Rights group wants ASEAN countries to act on Rohingya plight
https://parstoday.ir/en/news/world-i38920-rights_group_wants_asean_countries_to_act_on_rohingya_plight
Human Rights Watch (HRW) has urged countries from the Association of Southeast Asia Nations (ASEAN) to make strong efforts at an emergency meeting of the group to resolve the ongoing Rohingya crisis in Myanmar.
(last modified 2021-04-13T02:52:40+00:00 )
Dec 18, 2016 05:44 UTC
  • This image shows a Rohingya asylum-seeker at a location in Indonesia, where some refugees from Myanmar are gathered. (By Reuters)
    This image shows a Rohingya asylum-seeker at a location in Indonesia, where some refugees from Myanmar are gathered. (By Reuters)

Human Rights Watch (HRW) has urged countries from the Association of Southeast Asia Nations (ASEAN) to make strong efforts at an emergency meeting of the group to resolve the ongoing Rohingya crisis in Myanmar.

According to Press TV, ASEAN’s upcoming meeting is scheduled for Monday in Myanmar’s Yangon.

Phil Robertson, the Deputy Director of the Asia Division at the HRW, said the international rights group as wells as other members of the global community is “hoping that this will be the beginning of an ongoing campaign by some of the ASEAN states to demand answers from Burma (Myanmar), and to expect better treatment of the Rohingya.”

Robertson emphasized that ASEAN nations have the necessary power to exert influence on Myanmar’s government in regard to the Rohingya crisis.

“ASEAN does have efficacy to be able to force Myanmar to answer questions,” he said.

Robertson said the solution to the crisis is to integrate the Muslims, who having been living in Myanmar for generations.

“Ultimately, these governments need to press Burma to allow the Rohingya to stay and to have citizenship and be accepted as full participants in the Burmese state.
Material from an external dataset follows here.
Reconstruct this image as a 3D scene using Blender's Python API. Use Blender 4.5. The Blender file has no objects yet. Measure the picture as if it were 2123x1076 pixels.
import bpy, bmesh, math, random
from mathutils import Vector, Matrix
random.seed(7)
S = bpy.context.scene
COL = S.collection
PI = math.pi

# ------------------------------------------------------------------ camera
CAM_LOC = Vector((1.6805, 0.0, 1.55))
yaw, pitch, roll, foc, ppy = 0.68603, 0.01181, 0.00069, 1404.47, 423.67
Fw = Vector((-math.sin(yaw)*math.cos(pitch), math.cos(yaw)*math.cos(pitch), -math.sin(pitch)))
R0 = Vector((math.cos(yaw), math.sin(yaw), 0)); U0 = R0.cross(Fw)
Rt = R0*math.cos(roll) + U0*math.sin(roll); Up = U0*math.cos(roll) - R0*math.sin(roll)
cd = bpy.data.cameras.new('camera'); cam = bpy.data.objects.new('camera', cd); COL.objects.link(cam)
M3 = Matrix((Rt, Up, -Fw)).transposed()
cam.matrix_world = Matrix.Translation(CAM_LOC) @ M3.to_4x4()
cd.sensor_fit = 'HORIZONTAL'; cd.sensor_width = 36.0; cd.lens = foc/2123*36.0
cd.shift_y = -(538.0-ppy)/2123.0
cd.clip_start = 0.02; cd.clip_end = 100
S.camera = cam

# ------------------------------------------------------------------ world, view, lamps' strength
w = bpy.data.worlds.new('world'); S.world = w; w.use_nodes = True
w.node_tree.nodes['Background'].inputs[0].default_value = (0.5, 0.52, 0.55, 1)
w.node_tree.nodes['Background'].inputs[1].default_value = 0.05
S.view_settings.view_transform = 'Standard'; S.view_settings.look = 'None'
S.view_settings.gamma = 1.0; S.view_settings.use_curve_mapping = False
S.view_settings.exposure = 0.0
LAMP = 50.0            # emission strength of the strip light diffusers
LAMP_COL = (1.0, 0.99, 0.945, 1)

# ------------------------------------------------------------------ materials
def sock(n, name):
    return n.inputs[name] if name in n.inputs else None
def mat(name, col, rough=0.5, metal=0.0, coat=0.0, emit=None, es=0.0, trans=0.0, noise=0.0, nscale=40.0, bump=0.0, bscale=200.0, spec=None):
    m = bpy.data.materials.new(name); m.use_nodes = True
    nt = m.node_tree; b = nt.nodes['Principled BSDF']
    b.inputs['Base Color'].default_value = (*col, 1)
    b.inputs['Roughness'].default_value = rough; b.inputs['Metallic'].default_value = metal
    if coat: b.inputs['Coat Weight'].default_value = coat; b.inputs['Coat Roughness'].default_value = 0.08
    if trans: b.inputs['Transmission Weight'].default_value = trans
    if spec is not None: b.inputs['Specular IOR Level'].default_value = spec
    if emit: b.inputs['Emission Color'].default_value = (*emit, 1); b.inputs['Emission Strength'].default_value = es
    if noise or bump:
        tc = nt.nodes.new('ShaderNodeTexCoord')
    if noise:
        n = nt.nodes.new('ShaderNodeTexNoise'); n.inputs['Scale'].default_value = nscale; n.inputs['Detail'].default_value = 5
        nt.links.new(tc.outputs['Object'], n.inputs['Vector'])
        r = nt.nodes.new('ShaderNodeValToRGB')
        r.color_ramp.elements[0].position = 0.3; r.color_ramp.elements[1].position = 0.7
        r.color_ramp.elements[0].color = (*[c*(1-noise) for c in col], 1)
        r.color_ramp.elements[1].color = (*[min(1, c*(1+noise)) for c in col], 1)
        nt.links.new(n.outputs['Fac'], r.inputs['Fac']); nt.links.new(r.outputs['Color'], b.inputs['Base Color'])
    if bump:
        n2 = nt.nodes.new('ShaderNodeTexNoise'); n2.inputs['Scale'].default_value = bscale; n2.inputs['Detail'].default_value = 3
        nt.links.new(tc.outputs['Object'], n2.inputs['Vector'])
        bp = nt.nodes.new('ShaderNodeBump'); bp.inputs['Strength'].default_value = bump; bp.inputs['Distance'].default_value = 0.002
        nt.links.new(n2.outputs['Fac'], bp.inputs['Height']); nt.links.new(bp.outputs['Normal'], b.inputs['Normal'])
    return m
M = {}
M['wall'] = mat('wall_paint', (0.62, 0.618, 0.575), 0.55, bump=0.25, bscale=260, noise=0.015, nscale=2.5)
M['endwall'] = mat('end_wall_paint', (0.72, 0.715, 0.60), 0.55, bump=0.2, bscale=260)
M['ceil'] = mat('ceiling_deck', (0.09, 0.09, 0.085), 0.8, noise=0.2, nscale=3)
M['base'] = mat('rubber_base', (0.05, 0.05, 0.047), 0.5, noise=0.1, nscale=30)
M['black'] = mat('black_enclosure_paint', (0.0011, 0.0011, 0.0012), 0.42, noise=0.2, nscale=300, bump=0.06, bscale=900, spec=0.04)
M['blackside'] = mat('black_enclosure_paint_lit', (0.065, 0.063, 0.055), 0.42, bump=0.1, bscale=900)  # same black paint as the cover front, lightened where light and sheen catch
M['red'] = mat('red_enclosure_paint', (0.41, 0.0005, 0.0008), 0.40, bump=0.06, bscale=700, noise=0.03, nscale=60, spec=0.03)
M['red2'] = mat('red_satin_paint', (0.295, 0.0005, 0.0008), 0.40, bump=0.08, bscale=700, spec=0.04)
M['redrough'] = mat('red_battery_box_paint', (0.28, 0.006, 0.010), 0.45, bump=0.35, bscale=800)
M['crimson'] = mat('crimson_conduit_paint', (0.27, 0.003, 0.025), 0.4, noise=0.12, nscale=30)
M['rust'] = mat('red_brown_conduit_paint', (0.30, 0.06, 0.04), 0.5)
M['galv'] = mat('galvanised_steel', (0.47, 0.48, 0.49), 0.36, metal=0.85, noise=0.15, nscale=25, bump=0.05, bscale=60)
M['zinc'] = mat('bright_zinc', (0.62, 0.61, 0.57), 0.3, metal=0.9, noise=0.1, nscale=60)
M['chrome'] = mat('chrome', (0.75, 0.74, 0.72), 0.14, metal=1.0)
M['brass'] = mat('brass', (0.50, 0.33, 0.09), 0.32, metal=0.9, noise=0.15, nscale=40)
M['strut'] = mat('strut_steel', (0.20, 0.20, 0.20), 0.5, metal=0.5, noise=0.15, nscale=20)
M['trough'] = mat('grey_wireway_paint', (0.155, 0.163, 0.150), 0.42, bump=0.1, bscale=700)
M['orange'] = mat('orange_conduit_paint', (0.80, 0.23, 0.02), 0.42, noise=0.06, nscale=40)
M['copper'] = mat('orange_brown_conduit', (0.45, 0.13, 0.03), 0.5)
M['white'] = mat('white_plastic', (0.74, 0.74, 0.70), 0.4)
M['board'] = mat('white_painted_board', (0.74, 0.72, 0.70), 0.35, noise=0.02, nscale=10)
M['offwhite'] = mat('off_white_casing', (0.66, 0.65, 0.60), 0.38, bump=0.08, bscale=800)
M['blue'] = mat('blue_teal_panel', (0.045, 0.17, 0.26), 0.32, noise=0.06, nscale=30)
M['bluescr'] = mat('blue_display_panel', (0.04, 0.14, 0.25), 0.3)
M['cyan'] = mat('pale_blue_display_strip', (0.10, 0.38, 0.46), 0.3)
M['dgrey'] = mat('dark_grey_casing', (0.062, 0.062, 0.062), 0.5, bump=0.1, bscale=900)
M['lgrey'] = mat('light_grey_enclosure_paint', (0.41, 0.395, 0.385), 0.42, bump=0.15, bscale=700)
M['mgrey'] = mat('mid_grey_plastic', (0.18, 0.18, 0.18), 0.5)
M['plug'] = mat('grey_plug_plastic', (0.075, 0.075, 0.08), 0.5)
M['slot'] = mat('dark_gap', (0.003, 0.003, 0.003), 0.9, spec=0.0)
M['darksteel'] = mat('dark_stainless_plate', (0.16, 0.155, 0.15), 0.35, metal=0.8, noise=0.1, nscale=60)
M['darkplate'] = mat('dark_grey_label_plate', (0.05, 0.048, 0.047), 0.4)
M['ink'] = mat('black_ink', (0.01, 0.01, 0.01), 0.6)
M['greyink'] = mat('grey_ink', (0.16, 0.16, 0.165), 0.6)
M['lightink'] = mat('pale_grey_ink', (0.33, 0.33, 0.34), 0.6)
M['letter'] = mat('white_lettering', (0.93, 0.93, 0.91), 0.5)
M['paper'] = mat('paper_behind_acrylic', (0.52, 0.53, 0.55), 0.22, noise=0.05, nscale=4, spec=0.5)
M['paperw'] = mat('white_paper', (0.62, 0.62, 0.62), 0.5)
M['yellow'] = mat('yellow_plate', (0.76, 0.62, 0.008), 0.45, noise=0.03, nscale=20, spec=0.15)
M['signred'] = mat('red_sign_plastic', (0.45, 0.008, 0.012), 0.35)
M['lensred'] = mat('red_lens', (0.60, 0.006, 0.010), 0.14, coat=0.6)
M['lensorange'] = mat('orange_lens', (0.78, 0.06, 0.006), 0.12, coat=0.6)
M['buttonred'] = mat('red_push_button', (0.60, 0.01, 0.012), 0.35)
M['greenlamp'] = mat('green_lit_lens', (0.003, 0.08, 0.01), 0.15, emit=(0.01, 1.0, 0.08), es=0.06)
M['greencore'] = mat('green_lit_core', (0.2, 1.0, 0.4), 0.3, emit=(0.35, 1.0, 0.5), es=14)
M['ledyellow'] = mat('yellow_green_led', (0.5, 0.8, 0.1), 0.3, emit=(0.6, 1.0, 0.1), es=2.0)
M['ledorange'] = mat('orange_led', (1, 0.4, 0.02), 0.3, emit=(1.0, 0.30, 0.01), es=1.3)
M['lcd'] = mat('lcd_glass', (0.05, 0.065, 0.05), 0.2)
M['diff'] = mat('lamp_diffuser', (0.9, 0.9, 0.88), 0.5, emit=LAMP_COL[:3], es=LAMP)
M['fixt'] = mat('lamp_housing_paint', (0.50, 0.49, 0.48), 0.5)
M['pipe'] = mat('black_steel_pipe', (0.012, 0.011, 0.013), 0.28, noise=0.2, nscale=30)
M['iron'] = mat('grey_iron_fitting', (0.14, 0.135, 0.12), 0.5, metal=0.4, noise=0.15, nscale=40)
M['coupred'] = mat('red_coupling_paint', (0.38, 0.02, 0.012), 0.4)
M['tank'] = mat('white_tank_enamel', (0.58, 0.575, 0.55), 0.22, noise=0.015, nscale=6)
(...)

Otherwise, we’re going to continue to have these occasional pogroms against the Rohingyas,” he said, referring to the instances of murder against the ethnic Muslims in Myanmar’s northwestern Rakhine State.

International pressure has been mounting on the government of Aung San Suu Kyi, Myanmar’s de facto leader, over a military crackdown against the Rohingyas in Rakhine, where the Muslims are concentrated and have been besieged by army forces.

World bodies, including the United Nations (UN), have called on Suu Kyi to fulfill her responsibility in the crisis, visit the state, and take measures to protect the Rohingya Muslim minority there against ongoing atrocities at the hands of the military.

Suu Kyi has done little to address the issue. A task force that she ordered to investigate the situation in Rakhine came out saying that military soldiers there were acting according to law.